Water, Copper, Wak'as, and Empire in the High Altitude Atacama

-Event-

Start Date: Jan 19, 2021 - 07:30pm

Location: Presented via Zoom

Frances Hayashida is presenting a talk entitled Water, Copper, Wak'as, and Empire in the High-Altitude Atacama on Tuesday, January 19th at 7:30 pm via Zoom for the Albuquerque Archaeological Society.

How did prehispanic farmers make a living in the hyperarid, high-altitude Atacama Desert and how did their lives and landscapes change under Inka rule? Archaeologists from the University of New Mexico, the University of Chile and the Spanish National Research Council are collaborating to answer these questions for the upper Loa region of northern Chile. In this seemingly marginal landscape, Late Intermediate (ca. AD 1100–1400) communities herded llamas, irrigated terraced slopes with spring-fed canals, and mined copper. When the Inka took over this region in ca. AD 1400, they built roads and administrative centers, intensified copper mining, and expanded irrigation agriculture. An explanation for these changes requires acknowledging, as the Inka and local communities did, the role played by powerful landscape beings (wak’as) in local life and imperial politics. Inka claims to water, land, and labor were reinforced and legitimated through their control and use of copper minerals, a substance essential for offerings to mountain wak’as, the source of water and hence of life in this hyperarid environment.

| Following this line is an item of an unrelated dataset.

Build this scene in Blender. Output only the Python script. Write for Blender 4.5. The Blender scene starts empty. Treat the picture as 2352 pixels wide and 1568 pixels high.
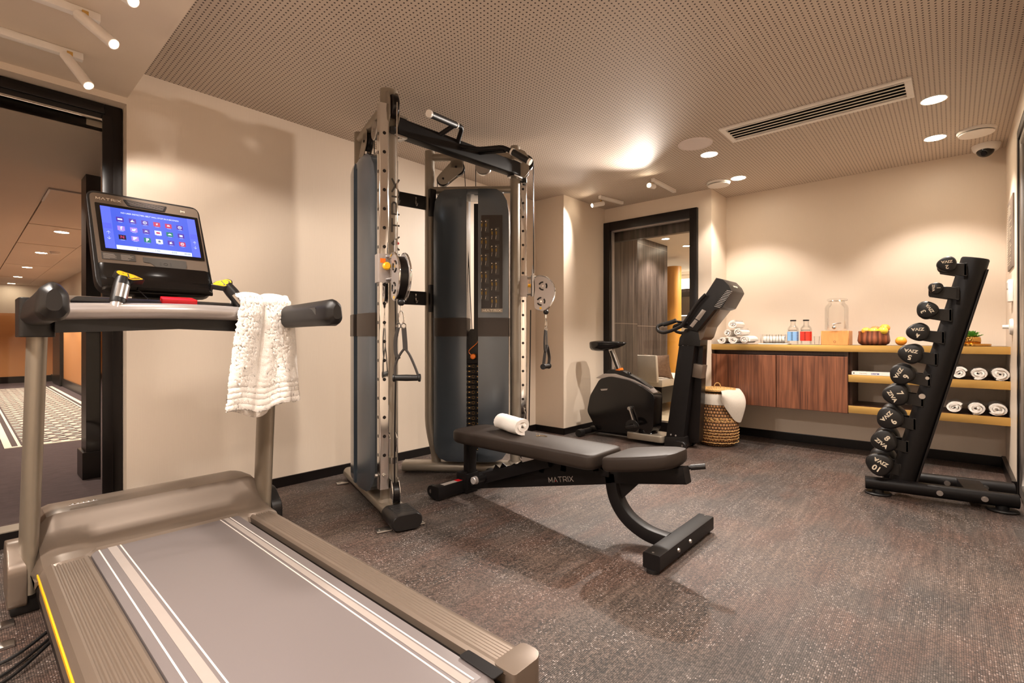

Frances Hayashida is an archaeologist who studies late prehispanic societies in the Andes. She has worked primarily on the north coast of Peru. With colleagues from Chile and Spain, she currently co-directs an interdisciplinary, collaborative project on late prehispanic land use and the consequences of Inka rule in the high-altitude Atacama Desert. She is a professor of anthropology and the director of the Latin American and Iberian Institute at the University of New Mexico. Originally from Honolulu, Hawaii, she received her bachelor’s and master’s degrees from Stanford University and her PhD from the University of Michigan.